門徒随想

私が毎日のように日記を書き始めたのは、12歳の時だった。就職した頃から途絶えてしまうことになったが、振り返るとその8年間は、紙とペンを使った自分自身の内面との対話と格闘そのものだったように思う。その日にあったことを書くというよりも、その時に自分が考えていたことを何度も反芻するように書き綴っていったものだった。

しかし、私の手元に残っている日記帳は、わずかな冊数に過ぎない。その多くは燃やして捨ててしまった。傍らに置いておくのが痛かったからである。日記帳のなかでの絶え間ない自分のもがきや、様々な出来事による深い想いのあれこれがあった。

やがて、何故その中にある自分自身と今までから私は時折目をそらすのか、どうして自分は燃やしてしまうのか、その事を深く考えるようになっていった。
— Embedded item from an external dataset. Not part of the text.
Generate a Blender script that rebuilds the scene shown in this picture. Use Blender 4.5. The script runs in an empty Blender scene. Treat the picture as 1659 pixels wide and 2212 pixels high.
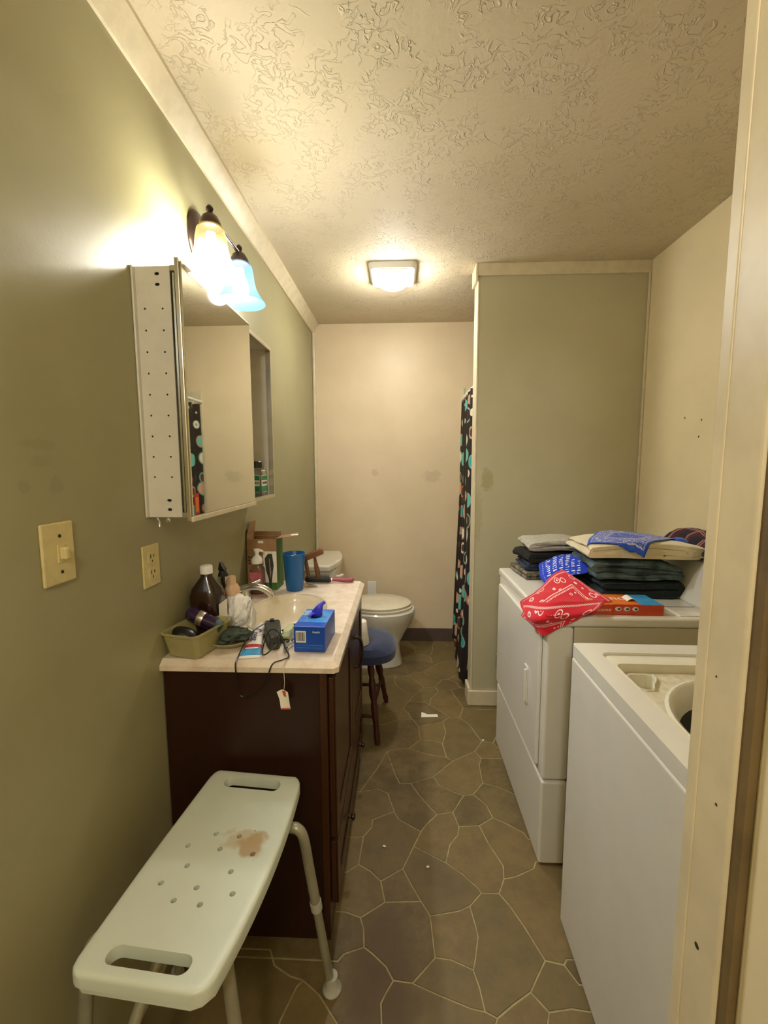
import bpy, bmesh, math, random
from mathutils import Vector, Matrix, noise
S = bpy.context.scene
COL = S.collection
R = random.Random(7)
rad = math.radians

# ---------------------------------------------------------------- camera
cd = bpy.data.cameras.new('camera'); cam = bpy.data.objects.new('camera', cd); COL.objects.link(cam)
cd.sensor_fit = 'HORIZONTAL'; cd.sensor_width = 36.0; cd.lens = 36.0 * 930.0 / 1659.0
cd.clip_start = 0.02
cam.matrix_world = Matrix.Translation((0, 0, 1.38)) @ Matrix(((0.999217,-0.001297,0.039554),(0.039465,0.107165,-0.993458),(-0.002950,0.994240,0.107132))).to_4x4()
S.camera = cam
# ---------------------------------------------------------------- light
S.view_settings.view_transform = 'Standard'; S.view_settings.look = 'None'
S.view_settings.gamma = 1.0; S.view_settings.use_curve_mapping = False
S.view_settings.exposure = 0.64
wd = bpy.data.worlds.new('world'); S.world = wd; wd.use_nodes = True
wd.node_tree.nodes['Background'].inputs[0].default_value = (1.0, 0.86, 0.60, 1)
wd.node_tree.nodes['Background'].inputs[1].default_value = 0.12

def lamp(name, loc, energy, color, kind='POINT', radius=0.03, size=0.2, rot=(0, 0, 0)):
    l = bpy.data.lights.new(name, kind); l.energy = energy; l.color = color
    if kind == 'AREA':
        l.shape = 'SQUARE'; l.size = size
    else:
        l.shadow_soft_size = radius
    o = bpy.data.objects.new(name, l); o.location = loc; o.rotation_euler = rot; COL.objects.link(o)
    return o
BULB1 = (-0.562, 1.33, 1.945); BULB2 = (-0.562, 1.56, 1.950)
lamp('fan_glow', (-0.05, 2.46, 2.32), 7.5, (1.0, 0.97, 0.92), radius=0.05)
lamp('fan_downlight', (-0.05, 2.48, 2.36), 3.0, (1.0, 0.97, 0.92), kind='AREA', size=0.14)
lamp('hall_fill_light', (-0.1, -0.75, 2.15), 23.0, (1.0, 0.98, 0.94), radius=0.10)  # added lamp behind the camera, no fixture; lifts jamb and partition

# ---------------------------------------------------------------- materials
def lin(h):
    if isinstance(h, str):
        v = [int(h[i:i+2], 16) / 255 for i in (0, 2, 4)]
        return tuple(x / 12.92 if x <= 0.04045 else ((x + 0.055) / 1.055) ** 2.4 for x in v) + (1,)
    return tuple(h) + (1,)
class NT:
    def __init__(s, m): s.t = m.node_tree; s.n = s.t.nodes; s.l = s.t.links
    def put(s, sock, v):
        if isinstance(v, (int, float)): sock.default_value = v
        elif isinstance(v, tuple): sock.default_value = v
        else: s.l.new(v, sock)
    def m(s, op, a, b=0.0, c=0.0):
        n = s.n.new('ShaderNodeMath'); n.operation = op
        for i, v in enumerate((a, b, c)): s.put(n.inputs[i], v)
        return n.outputs[0]
    def mix(s, f, a, b):
        n = s.n.new('ShaderNodeMix'); n.data_type = 'RGBA'
        s.put(n.inputs[0], f); s.put(n.inputs[6], a); s.put(n.inputs[7], b)
        return n.outputs[2]
    def coord(s, kind='Object'): return s.n.new('ShaderNodeTexCoord').outputs[kind]
    def sep(s, v):
        n = s.n.new('ShaderNodeSeparateXYZ'); s.l.new(v, n.inputs[0]); return n.outputs
    def comb(s, x, y, z=0.0):
        n = s.n.new('ShaderNodeCombineXYZ')
        for i, v in enumerate((x, y, z)): s.put(n.inputs[i], v)
        return n.outputs[0]
    def noise(s, v, sc, det=3.0, rough=0.5, dist=0.0):
        n = s.n.new('ShaderNodeTexNoise'); s.l.new(v, n.inputs['Vector'])
        n.inputs['Scale'].default_value = sc; n.inputs['Detail'].default_value = det
        n.inputs['Roughness'].default_value = rough; n.inputs['Distortion'].default_value = dist
        return n.outputs['Fac']
    def vor(s, v, sc, feat='F1', rnd=1.0):
        n = s.n.new('ShaderNodeTexVoronoi'); n.feature = feat; s.l.new(v, n.inputs['Vector'])
        n.inputs['Scale'].default_value = sc; n.inputs['Randomness'].default_value = rnd
        return n.outputs
    def ramp(s, f, stops, interp='LINEAR'):
        n = s.n.new('ShaderNodeValToRGB'); n.color_ramp.interpolation = interp; e = n.color_ramp.elements
        while len(e) < len(stops): e.new(0.5)
        for i, (p, c) in enumerate(stops): e[i].position = p; e[i].color = c
        s.put(n.inputs[0], f); return n.outputs[0]
    def smooth(s, x, a, b):
        n = s.n.new('ShaderNodeMapRange'); n.interpolation_type = 'SMOOTHSTEP'
        s.put(n.inputs[0], x); n.inputs[1].default_value = a; n.inputs[2].default_value = b
        return n.outputs[0]
    def vm(s, op, a, b):
        n = s.n.new('ShaderNodeVectorMath'); n.operation = op
        s.put(n.inputs[0], a); s.put(n.inputs[1], b); return n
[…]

自分自身との対話は今も続き、形を変えて門徒倶楽部という場を通じての始まりを見せている。

9月に初めて門徒倶楽部に参加させて頂いたばかりだが、私は宗教を探し求めていたら浄土真宗に出遇った、というものではなかった。詳細は割愛するが、全く違う点、仏教のことなどまるで頭に無い中でふっと出遇えた、それが真宗だった。縁というものの不思議さを感じずにはいられない。

私は今生きていて、痛みを感じている。毎日の生活の中の自分自身や、自分が感じる周りの人の生き様や息づかいに感じる痛みと、人肌の温もりのような優しさとを、いつも想っている。時折感じる生き難さもある。けれど、そんな毎日の瞬間の一つ一つをハッとしてしまうほど穏やかな気持ちで見ることが出来る時もある。やはり迷いの多いこの身なのだ。

私の中に渚がある。凡夫の私だから、寄せては返す波のように何度も何度も生きていく中で疑問や戸惑いや嘆き、痛みをぶつけ、心に迸らせるだろう。それでも、私は何度も自分に押し返したい。何度も何度でも、自分に返し、受け止め、この身にかえりたい。